Waterproof adhesive name labels for water bottle, lunchbox, all containers, and school supplies. Pencil labels (included in the Ultimate School Label Pack) for the narrow barrel of every pencil and crayon. Iron-on clothing labels for cotton uniform garments. Stick-on clothing labels for outerwear, jackets, and non-iron-safe fabrics. Shoe labels for the inner sole of every pair of shoes.
When should I start labeling for kindergarten?
July. Order labels as soon as school shopping is complete. Waterproof labels need 24 hours to cure before first dishwasher use. Clothing labels need 24 hours before first wash. A July labeling session means everything is fully cured and ready before the first day of school in August — not the night before when everything else is also happening at once.
Do I need to label pencils for kindergarten?

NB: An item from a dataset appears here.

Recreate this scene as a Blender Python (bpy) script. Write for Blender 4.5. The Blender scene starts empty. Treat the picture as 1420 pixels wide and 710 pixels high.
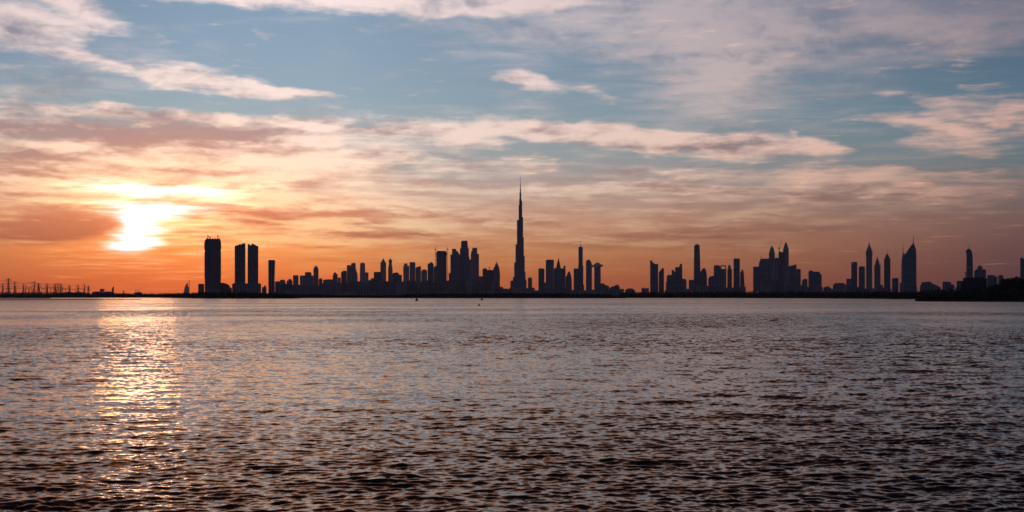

Yes — and you need pencil-specific labels, not standard waterproof labels. Standard labels are too wide for the narrow cylindrical barrel of a pencil or crayon — they overlap the edges and peel within days. Pencil labels are sized for the cylindrical narrow surface and wrap cleanly. Label every pencil and crayon in the supply set before school starts. They circulate between desks and bags in kindergarten classrooms constantly.
What's the most important thing to label for kindergarten?
The lunchbox containers individually, the water bottle lid separately from the bottle body, and the spare outfit stored in the classroom. These are the three most commonly unlabeled items and the three most commonly lost. The water bottle lid and the spare outfit pieces are found in the lost-and-found of every kindergarten classroom by month two. Labels on those items are the ones that prevent the mid-year replacement panic.